Tuesday, 21 April 2026

Flight into Danger Revisited


I’ve written previously on this blog about my pride in having been able to write for the Radio Times, a magazine the history and heritage of which is very much threaded through the story of British broadcasting, and particularly so for that of the BBC which owned it for the first 89 years of its existence.
 
I’ve been pleased as well to have written a couple of other bits for them since then, and to have had the Wembley series so nicely reviewed in its pages last year. Now, I’ve been able to combine the two things: writing for the magazine myself, and documentaries I’ve made being written about in its pages. Because in the latest issue out today I have a piece about my Flight into Danger documentary on BBC Sounds.
 

This is nice for two reasons. Firstly, of course, it’s nice just to write for the Radio Times again; to once more be a tiny part of a publication with such a long and esteemed history. But it also feels as if it somehow connects what I’ve done to Flight into Danger’s UK showing all those years ago back in 1956. Only in a very small way, and I’m not at all trying to suggest that having made a radio documentary about something puts me on the same level as the people who made the actual programme.
 
But it was the Radio Times, with its preview piece in the week of the BBC broadcast of the play, which will have first introduced many if not most of Flight into Danger’s eventual British viewers to its existence. And so seventy years on, it feels slightly as if I’ve taken up that thread at the other end and have now been able to re-introduce the existence of the play to the magazine’s current readers.
 
The 1956 preview piece was written by Elwyn Jones, a distinguished and important figure in the history of BBC television drama, then just in the early stages of his career with the department. He had been working for the Radio Times himself, but was now working in television directly. On the BBC’s Programme-as-Broadcast documents for Flight into Danger he is listed as its ‘producer’. He wasn’t in any way involved with the original production, of course, but he seems to have been the one on the BBC side who made the arrangements for the recording to be shown here.

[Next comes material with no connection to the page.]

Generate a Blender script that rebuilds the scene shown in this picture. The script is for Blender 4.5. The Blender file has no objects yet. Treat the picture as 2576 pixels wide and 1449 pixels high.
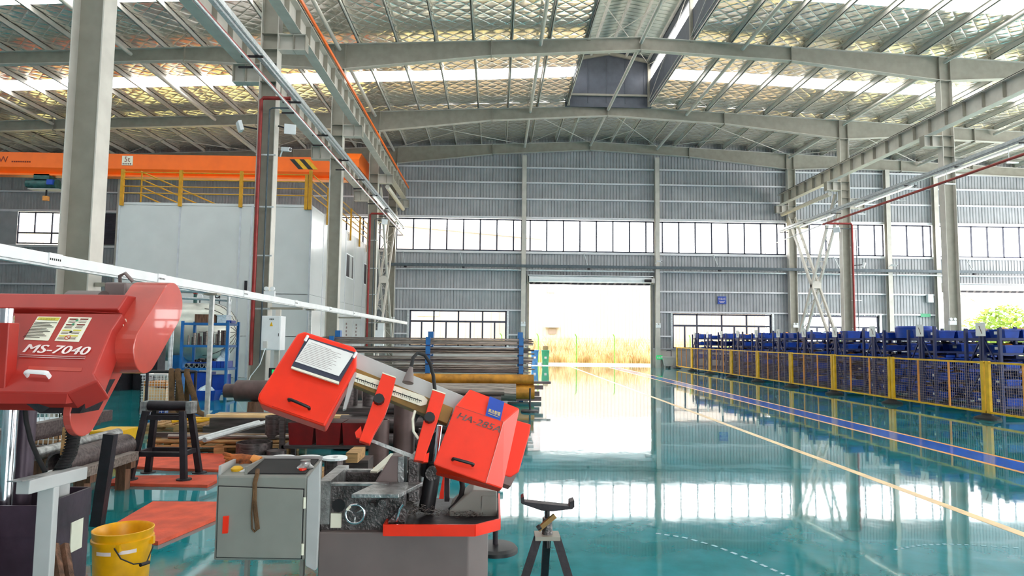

I’m not being so self-aggrandising as to suggest that my also having written a piece about Flight into Danger for the Radio Times somehow makes me in any way like Elwyn Jones. But it is pleasing to feel as if there is that one little element in common with someone who helped bring the play to British screens, thus setting in motion some of the most important events in Flight into Danger’s extraordinary afterlife and its impact on British broadcasting.
 
So anyway – thanks to all at the Radio Times for letting me write the piece. I hope you like it if you’re able to pick up a copy. The new issue is, as usual, on sale from now until Monday from all good newsagents, or digitally via Pocketmags.